THE REQUEST: Copy out the data below as written; omit any images.

-------- STORED DATA

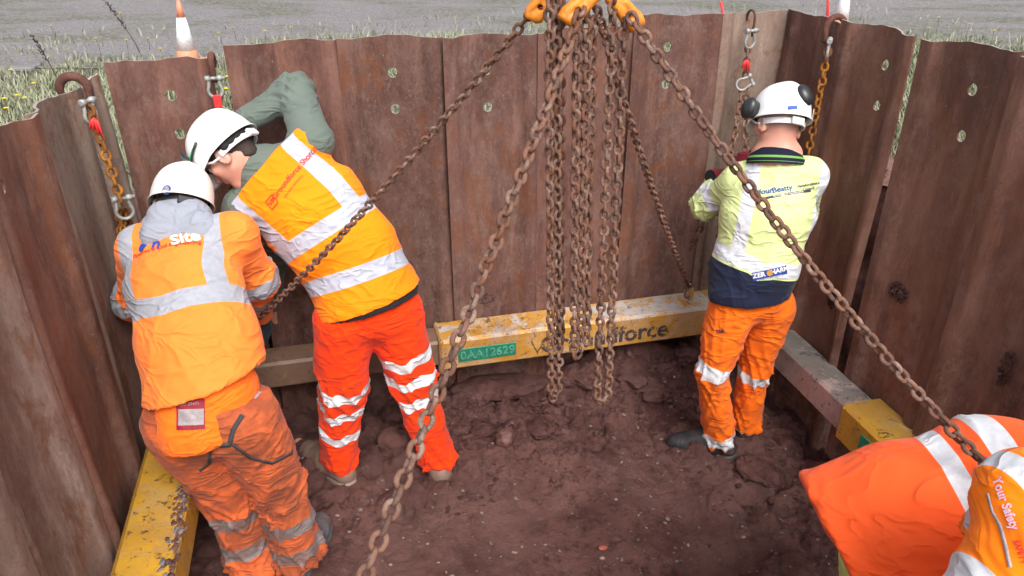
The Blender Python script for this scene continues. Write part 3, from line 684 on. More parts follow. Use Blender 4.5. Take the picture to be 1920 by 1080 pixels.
# ------------------------------------------------------------------ grab hooks
def grab_hook(c, dr, sdv, label):
    dr = Vector(dr).normalized(); sdv = Vector(sdv); sdv = (sdv-dr*sdv.dot(dr)).normalized(); n = dr.cross(sdv)
    vx = Vox(c-Vector((.09,)*3), c+Vector((.09,)*3), .0032)
    q = lambda a, b, z=0: c+dr*a+sdv*b+n*z
    for z in (-.011, .011):
        vx.cone(q(-.045, 0, z), q(.03, .014, z), .013, .016, .006); vx.cone(q(.03, .014, z), q(.042, -.006, z), .016, .013, .006)
        vx.cone(q(-.02, -.015, z), q(.03, -.012, z), .010, .012, .006)
    vx.cone(q(-.048, 0), q(-.03, 0), .018, .014, .008); vx.cone(q(.008, .002, -.05), q(.008, .002, .05), .0075, .0075, .004, op='sub')
    vx.box(q(.02, 0), [dr, sdv, n], (.03, .05, .0045), .001, .002, 'sub')
    V, Q = vx.mesh(); return tag(obj('shortening_hook', V, Q, M['hook_orange']), label, 'chain hook', 'orange shortening hooks at the top of the sling')
dn = Vector((0, 0, -1)); lf = Vector((1, 0, 0))
grab_hook(PD(1017, 6, 1.93), (-.6, .1, -.6), (.5, 0, -.5), 'leftmost orange shortening hook cut by the top edge')
grab_hook(PD(1086, 14, 1.82), (-.75, -.1, -.55), (.4, 0, -.6), 'middle orange shortening hook above the bundle of hanging chains')
grab_hook(PD(1173, 22, 1.84), (.72, .1, -.62), (-.6, 0, -.6), 'rightmost and most visible orange shortening hook')
TOP = Vector((.20, 1.80, 2.95))
for k, (a_, nm) in enumerate(((PD(1013, -6, 1.93), 'leftmost'), (PD(1096, -2, 1.82), 'middle'), (PD(1163, -2, 1.84), 'rightmost'))):
    chain('upper chain length from the %s orange hook to the master link above the picture' % nm, lerp(a_, TOP+Vector((-.03+.03*k, 0, -.12)), 4), twist=.03, roll0=k, scale=1.1)
mb = MB(); mb.tube([TOP+Vector((math.sin(2*math.pi*i/28)*.055, 0, math.cos(2*math.pi*i/28)*.10)) for i in range(28)], .011, 10, closed=True); tag(mb.obj('master_link', M['hook_steel']), 'large oval master link gathering the sling chains above the picture', 'chain link')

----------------

WRITTEN RESPONSE:
The Blender Python script for this scene continues. Write part 3, from line 684 on. More parts follow. Use Blender 4.5. Take the picture to be 1920 by 1080 pixels.
# ------------------------------------------------------------------ grab hooks
def grab_hook(c, dr, sdv, label):
    dr = Vector(dr).normalized(); sdv = Vector(sdv); sdv = (sdv-dr*sdv.dot(dr)).normalized(); n = dr.cross(sdv)
    vx = Vox(c-Vector((.09,)*3), c+Vector((.09,)*3), .0032)
    q = lambda a, b, z=0: c+dr*a+sdv*b+n*z
    for z in (-.011, .011):
        vx.cone(q(-.045, 0, z), q(.03, .014, z), .013, .016, .006); vx.cone(q(.03, .014, z), q(.042, -.006, z), .016, .013, .006)
        vx.cone(q(-.02, -.015, z), q(.03, -.012, z), .010, .012, .006)
    vx.cone(q(-.048, 0), q(-.03, 0), .018, .014, .008); vx.cone(q(.008, .002, -.05), q(.008, .002, .05), .0075, .0075, .004, op='sub')
    vx.box(q(.02, 0), [dr, sdv, n], (.03, .05, .0045), .001, .002, 'sub')
    V, Q = vx.mesh(); return tag(obj('shortening_hook', V, Q, M['hook_orange']), label, 'chain hook', 'orange shortening hooks at the top of the sling')
dn = Vector((0, 0, -1)); lf = Vector((1, 0, 0))
grab_hook(PD(1017, 6, 1.93), (-.6, .1, -.6), (.5, 0, -.5), 'leftmost orange shortening hook cut by the top edge')
grab_hook(PD(1086, 14, 1.82), (-.75, -.1, -.55), (.4, 0, -.6), 'middle orange shortening hook above the bundle of hanging chains')
grab_hook(PD(1173, 22, 1.84), (.72, .1, -.62), (-.6, 0, -.6), 'rightmost and most visible orange shortening hook')
TOP = Vector((.20, 1.80, 2.95))
for k, (a_, nm) in enumerate(((PD(1013, -6, 1.93), 'leftmost'), (PD(1096, -2, 1.82), 'middle'), (PD(1163, -2, 1.84), 'rightmost'))):
    chain('upper chain length from the %s orange hook to the master link above the picture' % nm, lerp(a_, TOP+Vector((-.03+.03*k, 0, -.12)), 4), twist=.03, roll0=k, scale=1.1)
mb = MB(); mb.tube([TOP+Vector((math.sin(2*math.pi*i/28)*.055, 0, math.cos(2*math.pi*i/28)*.10)) for i in range(28)], .011, 10, closed=True); tag(mb.obj('master_link', M['hook_steel']), 'large oval master link gathering the sling chains above the picture', 'chain link')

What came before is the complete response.